>> begin Material provided

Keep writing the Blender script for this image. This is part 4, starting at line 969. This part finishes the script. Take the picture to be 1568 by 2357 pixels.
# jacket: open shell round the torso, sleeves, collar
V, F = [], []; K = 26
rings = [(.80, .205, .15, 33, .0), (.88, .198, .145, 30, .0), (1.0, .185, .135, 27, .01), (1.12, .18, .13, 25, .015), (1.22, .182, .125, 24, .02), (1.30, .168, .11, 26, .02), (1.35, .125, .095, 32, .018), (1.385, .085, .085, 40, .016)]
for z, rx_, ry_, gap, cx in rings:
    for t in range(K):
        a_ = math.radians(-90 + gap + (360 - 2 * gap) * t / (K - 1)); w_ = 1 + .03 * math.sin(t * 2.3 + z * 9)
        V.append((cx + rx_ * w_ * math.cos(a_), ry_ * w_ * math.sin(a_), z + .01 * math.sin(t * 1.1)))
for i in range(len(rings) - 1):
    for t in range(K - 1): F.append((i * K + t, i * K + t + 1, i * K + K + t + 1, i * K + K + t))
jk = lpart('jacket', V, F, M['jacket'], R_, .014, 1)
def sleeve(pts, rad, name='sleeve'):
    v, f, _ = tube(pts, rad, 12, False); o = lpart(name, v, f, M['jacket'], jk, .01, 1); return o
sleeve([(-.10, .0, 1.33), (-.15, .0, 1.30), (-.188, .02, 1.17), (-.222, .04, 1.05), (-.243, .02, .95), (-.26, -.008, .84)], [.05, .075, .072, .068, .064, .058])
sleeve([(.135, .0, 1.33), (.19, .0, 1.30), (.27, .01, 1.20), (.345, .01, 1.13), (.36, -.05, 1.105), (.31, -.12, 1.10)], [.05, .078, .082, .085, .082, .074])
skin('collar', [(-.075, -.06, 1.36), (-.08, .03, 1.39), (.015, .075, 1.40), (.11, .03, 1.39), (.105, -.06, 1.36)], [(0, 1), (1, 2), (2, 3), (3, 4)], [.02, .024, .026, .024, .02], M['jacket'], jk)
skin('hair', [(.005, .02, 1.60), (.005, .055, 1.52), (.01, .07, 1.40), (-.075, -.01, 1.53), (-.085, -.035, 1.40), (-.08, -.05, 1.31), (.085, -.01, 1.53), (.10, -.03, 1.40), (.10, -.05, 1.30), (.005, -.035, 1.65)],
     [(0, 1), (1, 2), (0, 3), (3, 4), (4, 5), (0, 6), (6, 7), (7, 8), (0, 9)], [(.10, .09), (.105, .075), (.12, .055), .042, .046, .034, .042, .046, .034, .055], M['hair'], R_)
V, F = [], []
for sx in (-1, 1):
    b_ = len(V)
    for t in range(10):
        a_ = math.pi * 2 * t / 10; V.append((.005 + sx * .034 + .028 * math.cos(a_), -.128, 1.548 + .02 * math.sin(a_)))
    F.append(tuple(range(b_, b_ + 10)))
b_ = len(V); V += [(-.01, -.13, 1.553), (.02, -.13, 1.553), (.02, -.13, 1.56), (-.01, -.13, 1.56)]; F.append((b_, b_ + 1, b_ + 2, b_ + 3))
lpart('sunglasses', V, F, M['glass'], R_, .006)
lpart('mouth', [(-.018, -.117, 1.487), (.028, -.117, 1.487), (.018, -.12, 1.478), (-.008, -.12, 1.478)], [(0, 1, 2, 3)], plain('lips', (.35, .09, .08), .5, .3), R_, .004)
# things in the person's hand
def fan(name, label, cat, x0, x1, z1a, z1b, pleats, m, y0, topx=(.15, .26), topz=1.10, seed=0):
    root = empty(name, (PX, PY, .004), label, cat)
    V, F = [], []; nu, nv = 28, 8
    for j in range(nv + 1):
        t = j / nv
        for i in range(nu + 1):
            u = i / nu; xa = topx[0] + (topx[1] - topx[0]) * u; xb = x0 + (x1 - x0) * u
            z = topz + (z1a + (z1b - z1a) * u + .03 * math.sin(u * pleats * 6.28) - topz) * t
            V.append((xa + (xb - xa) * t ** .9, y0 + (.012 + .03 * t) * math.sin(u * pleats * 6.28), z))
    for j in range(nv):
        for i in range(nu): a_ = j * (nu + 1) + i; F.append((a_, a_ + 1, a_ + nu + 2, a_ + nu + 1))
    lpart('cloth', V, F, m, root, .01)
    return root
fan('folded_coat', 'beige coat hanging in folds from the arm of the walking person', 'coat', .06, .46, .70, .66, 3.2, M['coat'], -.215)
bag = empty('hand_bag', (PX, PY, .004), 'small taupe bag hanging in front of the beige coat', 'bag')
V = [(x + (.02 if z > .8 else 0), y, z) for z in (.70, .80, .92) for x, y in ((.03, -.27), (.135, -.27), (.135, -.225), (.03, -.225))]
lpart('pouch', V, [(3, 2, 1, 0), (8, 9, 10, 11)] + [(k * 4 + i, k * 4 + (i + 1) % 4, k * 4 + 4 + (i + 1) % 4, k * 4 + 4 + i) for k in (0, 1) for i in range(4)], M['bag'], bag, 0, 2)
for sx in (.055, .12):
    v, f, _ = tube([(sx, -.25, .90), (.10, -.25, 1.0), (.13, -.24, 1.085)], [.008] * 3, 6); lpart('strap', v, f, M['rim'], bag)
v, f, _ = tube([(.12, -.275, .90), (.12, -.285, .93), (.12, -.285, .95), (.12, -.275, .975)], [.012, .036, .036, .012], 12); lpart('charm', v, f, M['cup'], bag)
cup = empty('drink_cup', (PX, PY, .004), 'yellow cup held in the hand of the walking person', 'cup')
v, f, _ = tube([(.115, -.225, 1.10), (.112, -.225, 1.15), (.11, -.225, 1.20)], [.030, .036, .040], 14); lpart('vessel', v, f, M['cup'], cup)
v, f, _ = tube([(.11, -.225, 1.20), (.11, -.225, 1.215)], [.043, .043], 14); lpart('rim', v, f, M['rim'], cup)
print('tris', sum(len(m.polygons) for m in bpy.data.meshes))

>> end Material provided

Written instruction >>
Reproduce each line verbatim.

Correct result >>
Keep writing the Blender script for this image. This is part 4, starting at line 969. This part finishes the script. Take the picture to be 1568 by 2357 pixels.
# jacket: open shell round the torso, sleeves, collar
V, F = [], []; K = 26
rings = [(.80, .205, .15, 33, .0), (.88, .198, .145, 30, .0), (1.0, .185, .135, 27, .01), (1.12, .18, .13, 25, .015), (1.22, .182, .125, 24, .02), (1.30, .168, .11, 26, .02), (1.35, .125, .095, 32, .018), (1.385, .085, .085, 40, .016)]
for z, rx_, ry_, gap, cx in rings:
    for t in range(K):
        a_ = math.radians(-90 + gap + (360 - 2 * gap) * t / (K - 1)); w_ = 1 + .03 * math.sin(t * 2.3 + z * 9)
        V.append((cx + rx_ * w_ * math.cos(a_), ry_ * w_ * math.sin(a_), z + .01 * math.sin(t * 1.1)))
for i in range(len(rings) - 1):
    for t in range(K - 1): F.append((i * K + t, i * K + t + 1, i * K + K + t + 1, i * K + K + t))
jk = lpart('jacket', V, F, M['jacket'], R_, .014, 1)
def sleeve(pts, rad, name='sleeve'):
    v, f, _ = tube(pts, rad, 12, False); o = lpart(name, v, f, M['jacket'], jk, .01, 1); return o
sleeve([(-.10, .0, 1.33), (-.15, .0, 1.30), (-.188, .02, 1.17), (-.222, .04, 1.05), (-.243, .02, .95), (-.26, -.008, .84)], [.05, .075, .072, .068, .064, .058])
sleeve([(.135, .0, 1.33), (.19, .0, 1.30), (.27, .01, 1.20), (.345, .01, 1.13), (.36, -.05, 1.105), (.31, -.12, 1.10)], [.05, .078, .082, .085, .082, .074])
skin('collar', [(-.075, -.06, 1.36), (-.08, .03, 1.39), (.015, .075, 1.40), (.11, .03, 1.39), (.105, -.06, 1.36)], [(0, 1), (1, 2), (2, 3), (3, 4)], [.02, .024, .026, .024, .02], M['jacket'], jk)
skin('hair', [(.005, .02, 1.60), (.005, .055, 1.52), (.01, .07, 1.40), (-.075, -.01, 1.53), (-.085, -.035, 1.40), (-.08, -.05, 1.31), (.085, -.01, 1.53), (.10, -.03, 1.40), (.10, -.05, 1.30), (.005, -.035, 1.65)],
     [(0, 1), (1, 2), (0, 3), (3, 4), (4, 5), (0, 6), (6, 7), (7, 8), (0, 9)], [(.10, .09), (.105, .075), (.12, .055), .042, .046, .034, .042, .046, .034, .055], M['hair'], R_)
V, F = [], []
for sx in (-1, 1):
    b_ = len(V)
    for t in range(10):
        a_ = math.pi * 2 * t / 10; V.append((.005 + sx * .034 + .028 * math.cos(a_), -.128, 1.548 + .02 * math.sin(a_)))
    F.append(tuple(range(b_, b_ + 10)))
b_ = len(V); V += [(-.01, -.13, 1.553), (.02, -.13, 1.553), (.02, -.13, 1.56), (-.01, -.13, 1.56)]; F.append((b_, b_ + 1, b_ + 2, b_ + 3))
lpart('sunglasses', V, F, M['glass'], R_, .006)
lpart('mouth', [(-.018, -.117, 1.487), (.028, -.117, 1.487), (.018, -.12, 1.478), (-.008, -.12, 1.478)], [(0, 1, 2, 3)], plain('lips', (.35, .09, .08), .5, .3), R_, .004)
# things in the person's hand
def fan(name, label, cat, x0, x1, z1a, z1b, pleats, m, y0, topx=(.15, .26), topz=1.10, seed=0):
    root = empty(name, (PX, PY, .004), label, cat)
    V, F = [], []; nu, nv = 28, 8
    for j in range(nv + 1):
        t = j / nv
        for i in range(nu + 1):
            u = i / nu; xa = topx[0] + (topx[1] - topx[0]) * u; xb = x0 + (x1 - x0) * u
            z = topz + (z1a + (z1b - z1a) * u + .03 * math.sin(u * pleats * 6.28) - topz) * t
            V.append((xa + (xb - xa) * t ** .9, y0 + (.012 + .03 * t) * math.sin(u * pleats * 6.28), z))
    for j in range(nv):
        for i in range(nu): a_ = j * (nu + 1) + i; F.append((a_, a_ + 1, a_ + nu + 2, a_ + nu + 1))
    lpart('cloth', V, F, m, root, .01)
    return root
fan('folded_coat', 'beige coat hanging in folds from the arm of the walking person', 'coat', .06, .46, .70, .66, 3.2, M['coat'], -.215)
bag = empty('hand_bag', (PX, PY, .004), 'small taupe bag hanging in front of the beige coat', 'bag')
V = [(x + (.02 if z > .8 else 0), y, z) for z in (.70, .80, .92) for x, y in ((.03, -.27), (.135, -.27), (.135, -.225), (.03, -.225))]
lpart('pouch', V, [(3, 2, 1, 0), (8, 9, 10, 11)] + [(k * 4 + i, k * 4 + (i + 1) % 4, k * 4 + 4 + (i + 1) % 4, k * 4 + 4 + i) for k in (0, 1) for i in range(4)], M['bag'], bag, 0, 2)
for sx in (.055, .12):
    v, f, _ = tube([(sx, -.25, .90), (.10, -.25, 1.0), (.13, -.24, 1.085)], [.008] * 3, 6); lpart('strap', v, f, M['rim'], bag)
v, f, _ = tube([(.12, -.275, .90), (.12, -.285, .93), (.12, -.285, .95), (.12, -.275, .975)], [.012, .036, .036, .012], 12); lpart('charm', v, f, M['cup'], bag)
cup = empty('drink_cup', (PX, PY, .004), 'yellow cup held in the hand of the walking person', 'cup')
v, f, _ = tube([(.115, -.225, 1.10), (.112, -.225, 1.15), (.11, -.225, 1.20)], [.030, .036, .040], 14); lpart('vessel', v, f, M['cup'], cup)
v, f, _ = tube([(.11, -.225, 1.20), (.11, -.225, 1.215)], [.043, .043], 14); lpart('rim', v, f, M['rim'], cup)
print('tris', sum(len(m.polygons) for m in bpy.data.meshes))